- **AIM OF THE TASK**: Extract the lines that carry the string "scene" from the listing.

- **SOURCE EXCERPT**:
○ ○ ○ ○
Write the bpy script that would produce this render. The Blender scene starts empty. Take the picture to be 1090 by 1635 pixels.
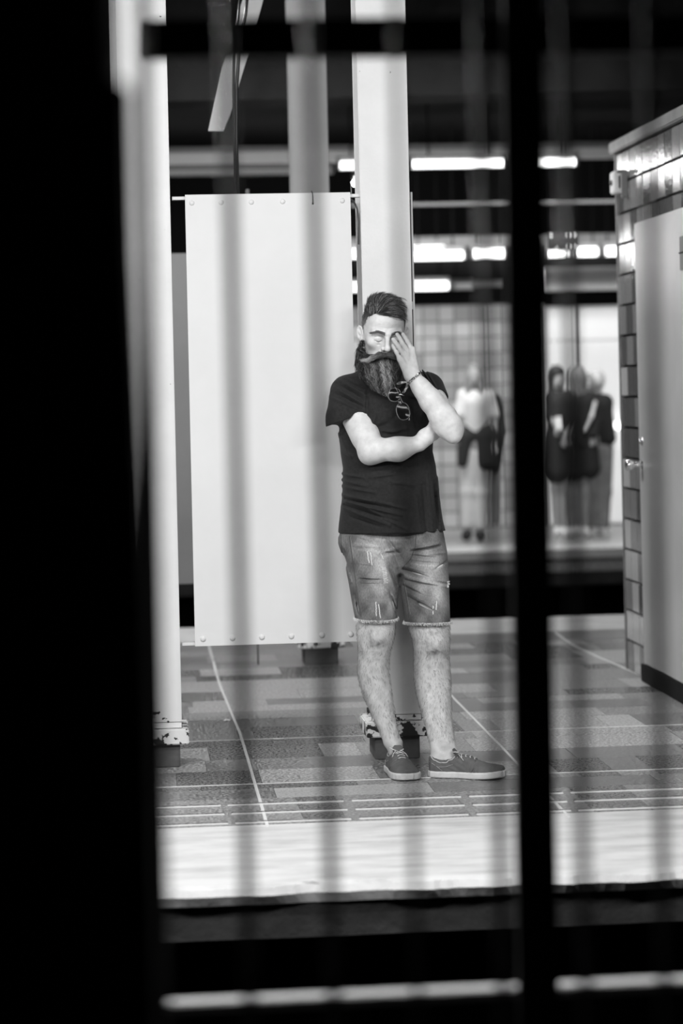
import bpy, bmesh, math, random
import numpy as np
from mathutils import Vector, Matrix

random.seed(7)
RNG = np.random.default_rng(11)
SC = bpy.context.scene
COL = SC.collection

# ------------------------------------------------------------------ camera
FPX = 3860.0                      # focal length in pixels of a 1090x1635 frame (85 mm)
CAMZ = 1.45                       # eye height above the platform floor
ROLL = 0.0225
YAW = math.atan(0.0857)           # camera looks a little to the right of the track's normal
HOR = 622.0                       # image row of the horizon at the image's centre column
cR, sR = math.cos(ROLL), math.sin(ROLL)
FW = np.array([math.sin(YAW), math.cos(YAW), 0.0])
RT = np.array([math.cos(YAW), -math.sin(YAW), 0.0])
UP = np.array([0.0, 0.0, 1.0])

def uv(px, py):
    dx, dy = px - 545.0, py - HOR
    return (dx * cR - dy * sR), (-dx * sR - dy * cR)
def M(px, py, d):                 # point in the camera-aligned frame (x right, y forward, z up)
    u, v = uv(px, py)
    return np.array([u * d / FPX, d, CAMZ + v * d / FPX])
def toW(p):
    return RT * p[0] + FW * p[1] + UP * p[2]
def P(px, py, d):
    return toW(M(px, py, d))
def on_z(px, py, z):
    u, v = uv(px, py)
    return P(px, py, (z - CAMZ) * FPX / v)
def on_y(px, py, yw):
    u, v = uv(px, py)
    return P(px, py, yw / (FW[1] + RT[1] * u / FPX))
def on_x(px, py, xw):
    u, v = uv(px, py)
    return P(px, py, xw / (FW[0] + RT[0] * u / FPX))

camd = bpy.data.cameras.new('camera')
cam = bpy.data.objects.new('camera', camd)
COL.objects.link(cam)
SC.camera = cam
camd.sensor_fit = 'VERTICAL'
camd.sensor_height = 36.0
camd.sensor_width = 24.0
camd.lens = 36.0 * FPX / 1635.0
camd.shift_y = (HOR - 817.5) / 1635.0
camd.clip_start = 0.05
camd.clip_end = 200.0
camd.dof.use_dof = True
camd.dof.focus_distance = 9.16
camd.dof.aperture_fstop = 1.95
Xc = cR * RT - sR * UP
Yc = sR * RT + cR * UP
Zc = -FW
mw = Matrix.Identity(4)
for i in range(3):
    mw[i][0], mw[i][1], mw[i][2] = Xc[i], Yc[i], Zc[i]
mw[2][3] = CAMZ
cam.matrix_world = mw

# ------------------------------------------------------------------ world and exposure
wd = bpy.data.worlds.new('world')
SC.world = wd
wd.use_nodes = True
wd.node_tree.nodes['Background'].inputs[0].default_value = (1, 1, 1, 1)
wd.node_tree.nodes['Background'].inputs[1].default_value = 0.005
vs = SC.view_settings
vs.view_transform = 'Standard'
vs.look = 'None'
vs.gamma = 1.0
vs.use_curve_mapping = False
vs.exposure = 0.0

# ------------------------------------------------------------------ station lamps hung above the frame, and added fill lamps farther back
def area(name, loc, target, sx, sy, power):
    l = bpy.data.lights.new(name, 'AREA')
    l.shape = 'RECTANGLE'
    l.size, l.size_y, l.energy = sx, sy, power
    o = bpy.data.objects.new(name, l)
    COL.objects.link(o)
    o.location = loc
    d = Vector(target) - Vector(loc)
    o.rotation_euler = d.to_track_quat('-Z', 'Y').to_euler()
    o['kind'] = 'structure'
    return o
LAMPS = [  # x, y, z, target, length, width, power
    (-2.3, 4.7, 3.0, (-0.2, 9.0, -0.8), 2.4, 0.25, 128),
    (2.6, 4.7, 3.1, (0.9, 9.2, -0.6), 2.4, 0.25, 92),
    (0.0, 6.2, 3.65, (0.2, 7.6, 0), 4.0, 0.2, 125),
    (-1.2, 11.4, 3.7, (1.6, 11.8, 0.4), 2.4, 0.15, 130),  # unseen lamp added to brighten the kiosk side
    (1.2, 14.4, 3.75, (1.2, 14.4, 0), 4.0, 0.15, 85),
    (1.0, 17.0, 3.35, (1.2, 22.0, 3.45), 4.0, 0.15, 42),  # unseen lamp added to light the beam above the far tubes
    (2.8, 21.2, 3.4, (3.0, 23.6, 0.7), 5.0, 0.15, 150),  # unseen lamp added to light the fronts of the far people
    (3.0, 24.6, 2.9, (3.0, 25.9, 0.8), 4.0, 0.15, 45),
]
for i, L in enumerate(LAMPS):
    area('station_or_fill_lamp', L[:3], L[3], L[4], L[5], L[6])

# ------------------------------------------------------------------ materials
def _mix(nt, fac, a, b):
    m = nt.nodes.new('ShaderNodeMix')
    m.data_type = 'RGBA'
    nt.links.new(fac, m.inputs[0])
    for v, s in ((a, m.inputs[6]), (b, m.inputs[7])):
        if hasattr(v, 'links'):
            nt.links.new(v, s)
        else:
            s.default_value = (v, v, v, 1)
    return m.outputs[2]
def _noise(nt, scale, detail=4, rough=0.6, stretch=(1, 1, 1), coord='Object'):
    tc = nt.nodes.new('ShaderNodeNewGeometry' if coord == 'Position' else 'ShaderNodeTexCoord')
    mp = nt.nodes.new('ShaderNodeMapping')
    mp.inputs['Scale'].default_value = stretch
    n = nt.nodes.new('ShaderNodeTexNoise')
    n.inputs['Scale'].default_value = scale
    n.inputs['Detail'].default_value = detail
    n.inputs['Roughness'].default_value = rough
    nt.links.new(tc.outputs[coord], mp.inputs[0])
    nt.links.new(mp.outputs[0], n.inputs[0])
    return n.outputs[0]
def _ramp(nt, val, p0, p1, v0=0.0, v1=1.0):
    r = nt.nodes.new('ShaderNodeMapRange')
    r.inputs[1].default_value, r.inputs[2].default_value = p0, p1
    r.inputs[3].default_value, r.inputs[4].default_value = v0, v1
    nt.links.new(val, r.inputs[0])
    return r.outputs[0]
def mat(name, tone=0.5, rough=0.5, metal=0.0, tone2=None, scale=8, detail=5, stretch=(1, 1, 1), lo=0.35, hi=0.65,
        bump=0.0, bscale=60, bstretch=(1, 1, 1), attr=None, spec=0.5, coat=0.0, emit=0.0, sss=0.0, sheen=0.0, coord='Object', rough2=None):
    m = bpy.data.materials.new(name)
    m.use_nodes = True
    nt = m.node_tree
    b = nt.nodes['Principled BSDF']
    b.inputs['Base Color'].default_value = (tone, tone, tone, 1)
    b.inputs['Roughness'].default_value = rough
    b.inputs['Metallic'].default_value = metal
    b.inputs['Specular IOR Level'].default_value = spec
    b.inputs['Coat Weight'].default_value = coat
    b.inputs['Coat Roughness'].default_value = 0.08
    if sheen:
        b.inputs['Sheen Weight'].default_value = sheen
    if sss:
        b.inputs['Subsurface Weight'].default_value = sss
        b.inputs['Subsurface Radius'].default_value = (0.006, 0.006, 0.006)
        b.inputs['Subsurface Scale'].default_value = 1.0
    if emit:
        b.inputs['Emission Color'].default_value = (1, 1, 1, 1)
        b.inputs['Emission Strength'].default_value = emit
    base = None
    if attr:
        a = nt.nodes.new('ShaderNodeAttribute')
        a.attribute_name = attr
        base = a.outputs['Color']
    if tone2 is not None:
        f = _ramp(nt, _noise(nt, scale, detail, 0.6, stretch, coord), lo, hi)
        if attr:                                   # multiply
            mm = nt.nodes.new('ShaderNodeMix'); mm.data_type = 'RGBA'; mm.blend_type = 'MULTIPLY'
            mm.inputs[0].default_value = 1.0
            nt.links.new(base, mm.inputs[6])
            nt.links.new(_mix(nt, f, 1.0, tone2), mm.inputs[7])
            base = mm.outputs[2]
        else:
            base = _mix(nt, f, tone, tone2)
        if rough2 is not None:
            nt.links.new(_ramp(nt, f, 0, 1, rough, rough2), b.inputs['Roughness'])
    if base is not None:
        nt.links.new(base, b.inputs['Base Color'])
    if bump:
        bp = nt.nodes.new('ShaderNodeBump')
        bp.inputs['Strength'].default_value = 1.0
        bp.inputs['Distance'].default_value = bump
        nt.links.new(_noise(nt, bscale, 4, 0.6, bstretch, coord), bp.inputs['Height'])
        nt.links.new(bp.outputs[0], b.inputs['Normal'])
    return m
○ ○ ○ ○
- **COMPLETE ANSWER**:
Write the bpy script that would produce this render. The Blender scene starts empty. Take the picture to be 1090 by 1635 pixels.
SC = bpy.context.scene